7)The new prospective owner, former Dookie Brian Davis (the guy who was always accused of being Laettner's gay lover), is refusing to name his financial investors (I bet it's the Illuminati), causing all sorts of shady vibes and great press.
8)We're talking about trading Gasol, our only good player. Granted, he might not shoulder a team to a title by himself, but in a day and time like today, you gotta hang on to your big men who give you 21/9 with 2.5 blks a night. And he's 26 years old, fresh off his MVP performance this past summer in the FIBA World Championships. Last year he was the Grizzlies' first All-Star ever.
9) We're last in the West.
10) I miss Battier, (although Rudy Gay I likes). Battier might be in competition for the lowest and best SaoTSARBe rating ever. Maybe the most fundamentally correct player I've ever watched. He played hard every second. He took nine charges a game.

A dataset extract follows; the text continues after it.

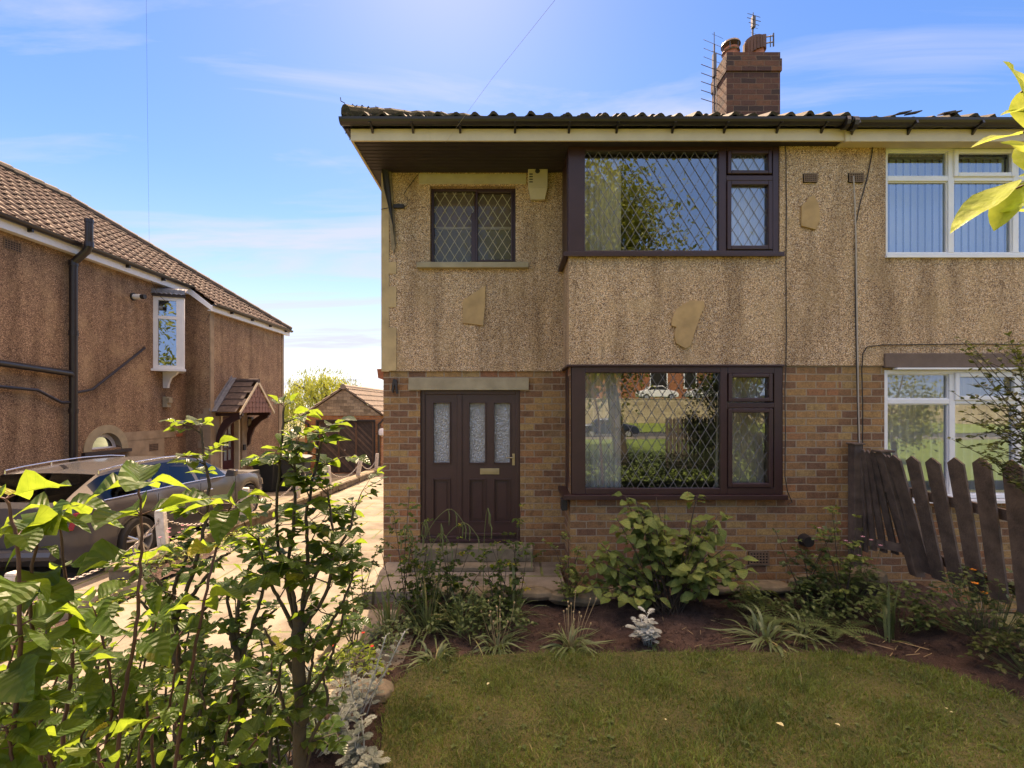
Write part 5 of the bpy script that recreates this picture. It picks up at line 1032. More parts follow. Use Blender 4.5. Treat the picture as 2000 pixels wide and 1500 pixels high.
for sg in (1, -1):
    for i in range(len(st) - 1):
        for j in range(nJ - 1):
            P4 = [(S[i][j], st[i]), (S[i + 1][j], st[i + 1]), (S[i + 1][j + 1], st[i + 1]), (S[i][j + 1], st[i])]
            pts = [(CXc + sg * p[0], CY0 + s, CGz + p[1]) for p, s in P4]; a, b = st[i], st[i + 1]; tgt = bodyf
            if j == 5 and ((.46 <= a and b <= 1.32) or (1.4 <= a and b <= 2.26) or (2.34 <= a and b <= 3.1)): tgt = glz[('side_window', sg)]
            if j >= 7 and .15 <= a and b <= .62: tgt = glz['rear_window']
            if j >= 7 and 2.7 <= a and b <= 3.42: tgt = glz['windscreen']
            if sg > 0: pts = pts[::-1]
            tgt.add(pts, [(0, 1, 2, 3)])
    
for e in (0, len(st) - 1):
    ring = [(CXc + p[0], CY0 + st[e], CGz + p[1]) for p in S[e]] + [(CXc - p[0], CY0 + st[e], CGz + p[1]) for p in S[e][::-1][1:]]; bodyf.add(ring, [tuple(range(len(ring)))])
def weld(o, d=.0005):
    import bmesh
    b = bmesh.new(); b.from_mesh(o.data); bmesh.ops.remove_doubles(b, verts=b.verts, dist=d); bmesh.ops.recalc_face_normals(b, faces=b.faces); b.to_mesh(o.data); b.free()
bo_ = bodyf.build('body', 'car', CAR, smooth=False); weld(bo_); bo_.data.polygons.foreach_set('use_smooth', [True] * len(bo_.data.polygons)); bo_.data.set_sharp_from_angle(angle=radians(32))
for k, v in glz.items(): o = v.build(k if isinstance(k, str) else k[0], 'glass_c', CAR); weld(o); o.data.polygons.foreach_set('use_smooth', [True] * len(o.data.polygons))
q = MB(); q.box(CXc - .78, CXc + .78, CY0 + .25, CY0 + 4.4, CGz + .22, CGz + .90); q.build('underbody', 'blackpl', CAR)
q = MB(); q.box(CXc - .6, CXc + .6, CY0 + 1.7, CY0 + 1.85, CGz + .9, CGz + 1.2); q.box(CXc + .15, CXc + .6, CY0 + 2.6, CY0 + 2.75, CGz + .9, CGz + 1.2); q.build('seats', 'blackpl', CAR)
def wheel(x, s, out):
    c_ = (CY0 + s, CGz + WR); q = MB(); n_ = 28; prof = [(.24, 0), (.31, -.005), (WR, .03), (WR, .18), (.31, .21), (.24, .21)]
    vs = []
    for r, dx in prof:
        for k in range(n_): vs.append((x - out * dx, c_[0] + r * cos(2 * pi * k / n_), c_[1] + r * sin(2 * pi * k / n_)))
    q.add(vs, [(i * n_ + k, i * n_ + (k + 1) % n_, (i + 1) * n_ + (k + 1) % n_, (i + 1) * n_ + k) for i in range(5) for k in range(n_)]); wo = q.build('wheel', 'wheel_r', CAR, smooth=True)
    q = MB(); vs = []
    for r, dx in ((.25, .0), (.225, .012), (.215, .10)):
        for k in range(n_): vs.append((x - out * dx, c_[0] + r * cos(2 * pi * k / n_), c_[1] + r * sin(2 * pi * k / n_)))
    q.add(vs, [(i * n_ + k, i * n_ + (k + 1) % n_, (i + 1) * n_ + (k + 1) % n_, (i + 1) * n_ + k) for i in range(2) for k in range(n_)])
    for k in range(5):
        for dd_ in (-.16, .16):
            a = 2 * pi * k / 5 + .3; p0 = (x - out * .01, c_[0] + .05 * cos(a), c_[1] + .05 * sin(a)); p1 = (x - out * .02, c_[0] + .225 * cos(a + dd_), c_[1] + .225 * sin(a + dd_)); q.tube([p0, p1], [.022, .017], 6)
    q.disc_x(c_, .065, x + out * .002, x - out * .03, 16); q.build('rim', 'alloy', wo)
    q = MB(); q.disc_x(c_, .21, x - out * .11, x - out * .13, 20); q.build('brake_disc', 'steel', wo)
for s in (RA, FA_):
    for out in (1, -1): wheel(CXc + out * .905, s, out)
for sg in (1, -1):
    q = MB(); pts = [];
    for s in (.66, .9, 1.3, 1.8, 2.3, 2.6): p = sect(s)[7]; pts.append((CXc + sg * (p[0] + .005), CY0 + s, CGz + p[1] + .045))
    q.tube(pts, .010, 6); [q.tube([pts[k], (pts[k][0], pts[k][1], pts[k][2] - .05)], .010, 6) for k in (0, 2, 5)]; q.build('roof_rail', 'chrome', CAR)
    q = MB(); pts = [(CXc + sg * (sect(s)[5][0] + .004), CY0 + s, CGz + sect(s)[5][1]) for s in (.5, 1.0, 1.6, 2.2, 2.8, 3.2)]; q.tube(pts, .009, 5); q.build('waist_trim', 'chrome', CAR)
    for s in (1.35, 2.32): q = MB(); x = CXc + sg * .908; q.tube([(x, CY0 + s - .02 + .1, CGz + .80), (x + sg * .028, CY0 + s + .12, CGz + .80), (x + sg * .028, CY0 + s + .26, CGz + .805), (x, CY0 + s + .28, CGz + .805)], .013, 6); q.build('door_handle', 'chrome', CAR)
    q = MB(); x = CXc + sg * .90; q.prism([(x, CY0 + 2.98, CGz + .96), (x + sg * .20, CY0 + 2.96, CGz + .97), (x + sg * .21, CY0 + 2.97, CGz + 1.08), (x + sg * .05, CY0 + 2.98, CGz + 1.10)], (0, .11, 0)); q.build('wing_mirror', 'car', CAR, bevel=.02)
    q = MB(); q.prism([(CXc + sg * .83, CY0 + .09, CGz + .72), (CXc + sg * .48, CY0 + .005, CGz + .74), (CXc + sg * .48, CY0 + .02, CGz + .90), (CXc + sg * .86, CY0 + .16, CGz + .93)], (sg * .02, -.02, 0)); q.build('tail_lamp', 'tail', CAR, bevel=.008)
    q = MB(); q.prism([(CXc + sg * .50, CY0 + 4.66, CGz + .55), (CXc + sg * .80, CY0 + 4.48, CGz + .58), (CXc + sg * .82, CY0 + 4.40, CGz + .72), (CXc + sg * .48, CY0 + 4.60, CGz + .68)], (0, .03, 0)); q.build('headlight', 'alloy', CAR)
    q = MB(); x = CXc + sg * .9165
    for s in (1.36, 2.31, 3.30): q.box(x - .003, x + .002, CY0 + s - .003, CY0 + s + .003, CGz + .40, CGz + .95)
    q.build('door_gap', 'hole', CAR)
q = MB(); q.prism([(CXc - .012, CY0 + .84, CGz + 1.385), (CXc + .012, CY0 + .84, CGz + 1.385), (CXc + .004, CY0 + .76, CGz + 1.45), (CXc - .004, CY0 + .76, CGz + 1.45)], (0, .06, 0)); q.build('shark_fin', 'car', CAR)
q = MB(); q.tube([(CXc - .72, CY0 - .03, CGz + .45), (CXc, CY0 - .06, CGz + .45), (CXc + .72, CY0 - .03, CGz + .45)], .07, 8); q.build('bumper', 'car', CAR)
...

And that's only 10 reasons.

OZ said...

I’m trying to give Muss the benefit of a little time here, but he’s heading to a bad area. I hated Adelman for his absolute and unwavering drive to never play defense and never change the rotation. Muss came into the year with a plan, but it seems that plan was based on Artest entirely because the defense is horrid and you know he’s not even trying when he starts 5 guys under 6’10” and 3 of them are barely over 6’. His SaoTSARBe is starting to climb.

SonDog said...

c-lo: Corliss isn't that bad, he's just not that good either. Hence: Whatever. Have you found that jersey yet?

Butler: I was a Kings fan when the frontline was Lionel Simmons, Waymon Tisdale and Duane Causwell. If you are asking yourself, "Who?" Exactly.

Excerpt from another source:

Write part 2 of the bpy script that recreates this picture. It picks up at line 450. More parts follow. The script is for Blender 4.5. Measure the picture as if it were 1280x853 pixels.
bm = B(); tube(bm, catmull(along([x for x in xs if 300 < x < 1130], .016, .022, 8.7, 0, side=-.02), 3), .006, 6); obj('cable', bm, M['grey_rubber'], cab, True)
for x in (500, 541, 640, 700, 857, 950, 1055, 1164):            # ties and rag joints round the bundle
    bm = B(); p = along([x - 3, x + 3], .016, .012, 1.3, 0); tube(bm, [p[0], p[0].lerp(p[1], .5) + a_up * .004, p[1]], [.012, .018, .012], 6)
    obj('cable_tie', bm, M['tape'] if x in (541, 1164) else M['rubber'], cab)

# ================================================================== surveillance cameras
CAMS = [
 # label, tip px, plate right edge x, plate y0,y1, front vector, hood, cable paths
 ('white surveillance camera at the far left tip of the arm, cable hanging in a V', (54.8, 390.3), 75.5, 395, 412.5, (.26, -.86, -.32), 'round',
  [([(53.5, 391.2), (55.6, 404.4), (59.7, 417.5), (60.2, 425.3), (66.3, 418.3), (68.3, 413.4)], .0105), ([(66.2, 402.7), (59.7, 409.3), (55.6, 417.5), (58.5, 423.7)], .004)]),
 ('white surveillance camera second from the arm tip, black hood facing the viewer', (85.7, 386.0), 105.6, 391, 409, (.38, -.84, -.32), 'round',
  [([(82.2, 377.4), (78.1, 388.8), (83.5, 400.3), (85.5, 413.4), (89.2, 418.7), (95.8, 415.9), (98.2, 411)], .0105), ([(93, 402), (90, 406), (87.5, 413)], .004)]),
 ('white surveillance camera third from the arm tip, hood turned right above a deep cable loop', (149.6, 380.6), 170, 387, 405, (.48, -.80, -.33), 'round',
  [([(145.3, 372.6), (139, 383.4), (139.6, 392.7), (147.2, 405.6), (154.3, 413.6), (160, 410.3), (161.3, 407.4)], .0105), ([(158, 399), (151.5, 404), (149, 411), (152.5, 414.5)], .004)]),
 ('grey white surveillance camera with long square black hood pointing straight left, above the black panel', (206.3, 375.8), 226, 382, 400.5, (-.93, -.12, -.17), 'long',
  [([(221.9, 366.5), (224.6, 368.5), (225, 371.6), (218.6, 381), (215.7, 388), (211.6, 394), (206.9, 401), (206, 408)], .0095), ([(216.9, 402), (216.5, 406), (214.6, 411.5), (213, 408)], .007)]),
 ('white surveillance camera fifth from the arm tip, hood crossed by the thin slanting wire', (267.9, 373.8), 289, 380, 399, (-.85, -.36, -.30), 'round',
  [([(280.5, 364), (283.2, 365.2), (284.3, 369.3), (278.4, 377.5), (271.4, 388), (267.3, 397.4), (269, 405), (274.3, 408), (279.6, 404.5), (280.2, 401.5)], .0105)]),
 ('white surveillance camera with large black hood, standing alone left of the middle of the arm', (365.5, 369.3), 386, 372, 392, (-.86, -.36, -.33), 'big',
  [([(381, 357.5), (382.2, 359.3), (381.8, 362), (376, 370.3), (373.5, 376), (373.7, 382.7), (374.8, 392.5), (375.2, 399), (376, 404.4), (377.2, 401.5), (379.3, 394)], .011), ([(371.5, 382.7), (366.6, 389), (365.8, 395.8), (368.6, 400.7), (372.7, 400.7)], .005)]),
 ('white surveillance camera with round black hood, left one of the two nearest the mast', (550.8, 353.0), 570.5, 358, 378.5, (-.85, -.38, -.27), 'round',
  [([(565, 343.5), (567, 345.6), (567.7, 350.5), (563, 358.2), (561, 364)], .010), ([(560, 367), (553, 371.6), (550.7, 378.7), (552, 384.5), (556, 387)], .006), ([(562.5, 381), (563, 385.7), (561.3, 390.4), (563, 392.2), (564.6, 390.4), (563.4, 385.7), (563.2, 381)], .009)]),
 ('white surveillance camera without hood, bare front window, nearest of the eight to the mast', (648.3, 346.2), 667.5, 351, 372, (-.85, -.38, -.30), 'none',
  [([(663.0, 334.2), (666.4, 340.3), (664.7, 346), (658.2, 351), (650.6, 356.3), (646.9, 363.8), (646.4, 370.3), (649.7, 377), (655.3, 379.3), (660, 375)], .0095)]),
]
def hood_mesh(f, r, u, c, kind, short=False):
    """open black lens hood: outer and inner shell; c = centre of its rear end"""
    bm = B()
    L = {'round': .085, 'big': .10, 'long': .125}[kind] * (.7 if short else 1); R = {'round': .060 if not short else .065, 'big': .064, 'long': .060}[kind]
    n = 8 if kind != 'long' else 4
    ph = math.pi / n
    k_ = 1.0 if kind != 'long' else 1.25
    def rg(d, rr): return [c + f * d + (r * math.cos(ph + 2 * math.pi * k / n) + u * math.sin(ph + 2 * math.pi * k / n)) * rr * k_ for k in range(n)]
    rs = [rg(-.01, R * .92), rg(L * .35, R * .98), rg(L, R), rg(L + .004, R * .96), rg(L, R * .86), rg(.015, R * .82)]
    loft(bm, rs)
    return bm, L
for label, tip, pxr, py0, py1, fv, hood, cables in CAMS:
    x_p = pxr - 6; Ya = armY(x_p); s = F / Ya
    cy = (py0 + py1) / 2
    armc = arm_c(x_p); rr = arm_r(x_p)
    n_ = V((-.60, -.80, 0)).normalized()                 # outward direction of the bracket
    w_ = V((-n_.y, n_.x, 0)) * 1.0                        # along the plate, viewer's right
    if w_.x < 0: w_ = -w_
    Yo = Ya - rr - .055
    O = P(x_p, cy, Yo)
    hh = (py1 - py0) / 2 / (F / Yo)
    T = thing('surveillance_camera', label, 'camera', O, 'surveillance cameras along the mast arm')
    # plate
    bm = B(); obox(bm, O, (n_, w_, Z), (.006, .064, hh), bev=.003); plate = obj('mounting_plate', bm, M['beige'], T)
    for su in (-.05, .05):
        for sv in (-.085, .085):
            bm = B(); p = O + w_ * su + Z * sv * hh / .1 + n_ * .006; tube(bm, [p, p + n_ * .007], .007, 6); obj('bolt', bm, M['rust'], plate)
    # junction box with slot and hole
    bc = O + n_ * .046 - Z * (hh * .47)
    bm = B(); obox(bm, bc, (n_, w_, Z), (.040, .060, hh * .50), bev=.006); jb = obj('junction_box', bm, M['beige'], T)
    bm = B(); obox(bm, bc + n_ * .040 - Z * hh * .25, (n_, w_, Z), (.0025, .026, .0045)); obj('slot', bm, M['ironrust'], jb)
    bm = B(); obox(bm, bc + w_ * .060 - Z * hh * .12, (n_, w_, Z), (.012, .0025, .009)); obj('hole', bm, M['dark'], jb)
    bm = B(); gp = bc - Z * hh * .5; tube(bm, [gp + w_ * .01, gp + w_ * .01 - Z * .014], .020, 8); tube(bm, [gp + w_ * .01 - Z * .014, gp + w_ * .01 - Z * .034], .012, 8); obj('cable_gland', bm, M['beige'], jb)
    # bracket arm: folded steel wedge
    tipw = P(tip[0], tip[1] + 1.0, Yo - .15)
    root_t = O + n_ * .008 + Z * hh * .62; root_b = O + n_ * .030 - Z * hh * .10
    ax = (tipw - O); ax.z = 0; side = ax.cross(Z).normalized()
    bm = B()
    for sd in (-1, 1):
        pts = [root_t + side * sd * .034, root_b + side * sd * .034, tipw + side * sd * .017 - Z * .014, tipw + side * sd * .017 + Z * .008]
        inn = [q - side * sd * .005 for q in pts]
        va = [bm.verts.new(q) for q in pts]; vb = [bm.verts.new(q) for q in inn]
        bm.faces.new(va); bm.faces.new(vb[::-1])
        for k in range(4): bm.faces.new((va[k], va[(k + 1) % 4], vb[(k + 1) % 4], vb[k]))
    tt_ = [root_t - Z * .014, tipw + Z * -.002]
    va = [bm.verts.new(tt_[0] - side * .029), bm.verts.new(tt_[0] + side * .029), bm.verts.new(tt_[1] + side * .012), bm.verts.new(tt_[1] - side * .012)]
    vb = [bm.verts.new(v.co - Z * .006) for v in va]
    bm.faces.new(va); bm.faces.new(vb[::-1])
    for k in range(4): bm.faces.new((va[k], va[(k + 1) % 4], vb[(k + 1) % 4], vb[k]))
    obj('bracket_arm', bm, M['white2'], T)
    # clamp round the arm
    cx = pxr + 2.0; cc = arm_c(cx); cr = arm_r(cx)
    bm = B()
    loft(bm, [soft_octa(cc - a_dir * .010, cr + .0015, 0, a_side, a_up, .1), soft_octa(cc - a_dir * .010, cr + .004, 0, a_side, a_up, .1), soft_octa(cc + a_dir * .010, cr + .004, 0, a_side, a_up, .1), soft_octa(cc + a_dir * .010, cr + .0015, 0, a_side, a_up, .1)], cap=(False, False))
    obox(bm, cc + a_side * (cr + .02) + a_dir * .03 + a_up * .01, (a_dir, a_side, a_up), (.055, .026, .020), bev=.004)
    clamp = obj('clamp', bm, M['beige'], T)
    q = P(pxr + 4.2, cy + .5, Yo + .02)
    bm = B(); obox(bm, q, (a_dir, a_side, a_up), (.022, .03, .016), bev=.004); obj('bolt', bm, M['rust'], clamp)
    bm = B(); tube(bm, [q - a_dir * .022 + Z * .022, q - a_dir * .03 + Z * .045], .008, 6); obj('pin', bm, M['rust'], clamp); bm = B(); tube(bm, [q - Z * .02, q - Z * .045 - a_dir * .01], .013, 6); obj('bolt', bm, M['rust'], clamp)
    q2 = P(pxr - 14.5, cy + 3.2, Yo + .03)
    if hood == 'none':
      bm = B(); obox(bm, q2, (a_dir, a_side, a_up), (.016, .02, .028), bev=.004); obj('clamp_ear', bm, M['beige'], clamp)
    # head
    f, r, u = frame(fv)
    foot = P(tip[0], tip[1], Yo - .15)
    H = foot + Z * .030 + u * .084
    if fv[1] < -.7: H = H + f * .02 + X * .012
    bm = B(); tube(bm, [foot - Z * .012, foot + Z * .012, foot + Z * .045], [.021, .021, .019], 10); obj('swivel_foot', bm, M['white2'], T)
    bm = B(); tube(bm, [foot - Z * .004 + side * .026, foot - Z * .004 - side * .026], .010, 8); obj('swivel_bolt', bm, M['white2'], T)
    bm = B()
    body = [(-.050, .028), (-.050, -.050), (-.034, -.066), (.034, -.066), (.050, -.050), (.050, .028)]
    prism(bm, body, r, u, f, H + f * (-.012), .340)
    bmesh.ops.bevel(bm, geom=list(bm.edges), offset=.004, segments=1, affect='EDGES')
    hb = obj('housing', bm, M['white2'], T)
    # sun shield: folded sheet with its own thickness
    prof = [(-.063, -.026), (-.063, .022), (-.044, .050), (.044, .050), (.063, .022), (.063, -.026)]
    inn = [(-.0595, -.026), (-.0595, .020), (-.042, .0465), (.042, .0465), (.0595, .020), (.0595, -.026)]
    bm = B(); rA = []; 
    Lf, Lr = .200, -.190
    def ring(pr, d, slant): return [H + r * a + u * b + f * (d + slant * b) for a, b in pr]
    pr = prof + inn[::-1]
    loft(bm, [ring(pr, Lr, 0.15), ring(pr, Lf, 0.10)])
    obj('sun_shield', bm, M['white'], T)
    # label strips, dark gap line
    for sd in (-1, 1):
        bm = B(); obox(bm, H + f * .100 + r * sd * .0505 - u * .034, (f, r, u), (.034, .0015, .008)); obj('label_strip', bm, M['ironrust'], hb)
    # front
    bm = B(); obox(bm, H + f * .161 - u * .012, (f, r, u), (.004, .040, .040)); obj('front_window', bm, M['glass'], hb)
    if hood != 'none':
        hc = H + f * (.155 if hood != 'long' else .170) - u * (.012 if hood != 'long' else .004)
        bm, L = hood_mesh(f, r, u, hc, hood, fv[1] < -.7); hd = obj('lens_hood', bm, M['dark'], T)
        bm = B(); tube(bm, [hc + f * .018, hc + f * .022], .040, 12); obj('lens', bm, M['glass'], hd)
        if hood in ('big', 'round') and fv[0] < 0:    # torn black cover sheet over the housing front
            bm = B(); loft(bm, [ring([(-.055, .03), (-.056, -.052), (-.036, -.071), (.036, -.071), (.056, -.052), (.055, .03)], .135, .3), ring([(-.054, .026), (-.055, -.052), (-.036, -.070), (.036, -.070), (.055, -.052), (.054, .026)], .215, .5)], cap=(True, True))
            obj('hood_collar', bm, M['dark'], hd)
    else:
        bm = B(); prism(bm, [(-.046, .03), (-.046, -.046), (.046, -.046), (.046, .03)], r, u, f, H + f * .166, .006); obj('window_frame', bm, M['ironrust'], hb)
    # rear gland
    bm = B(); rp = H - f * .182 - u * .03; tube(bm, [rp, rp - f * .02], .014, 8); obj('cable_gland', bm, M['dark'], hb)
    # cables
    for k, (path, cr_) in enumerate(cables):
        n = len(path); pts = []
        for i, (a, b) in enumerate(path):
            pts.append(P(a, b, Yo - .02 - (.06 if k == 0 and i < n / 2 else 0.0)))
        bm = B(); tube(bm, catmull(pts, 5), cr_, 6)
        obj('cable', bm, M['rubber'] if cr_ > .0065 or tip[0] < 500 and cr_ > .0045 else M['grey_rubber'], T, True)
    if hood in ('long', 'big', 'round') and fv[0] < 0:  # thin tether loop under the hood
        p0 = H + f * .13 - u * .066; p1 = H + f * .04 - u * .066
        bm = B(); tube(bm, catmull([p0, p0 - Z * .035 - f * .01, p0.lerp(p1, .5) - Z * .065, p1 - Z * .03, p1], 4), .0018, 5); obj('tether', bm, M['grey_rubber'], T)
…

Oz: Musslehead is overmatched. I think he brown-nosed his way through his interview with the Maloof's, preaching defense, only to find out that Rick Adelman was right and they don't have the personell to be a defensive juggernaut.

OZ said...

After last night, all I have to add is DAMMIT. I think this team is shooting about 13.5% from the field this year. No defense can help you if you only score every 9th time down the court.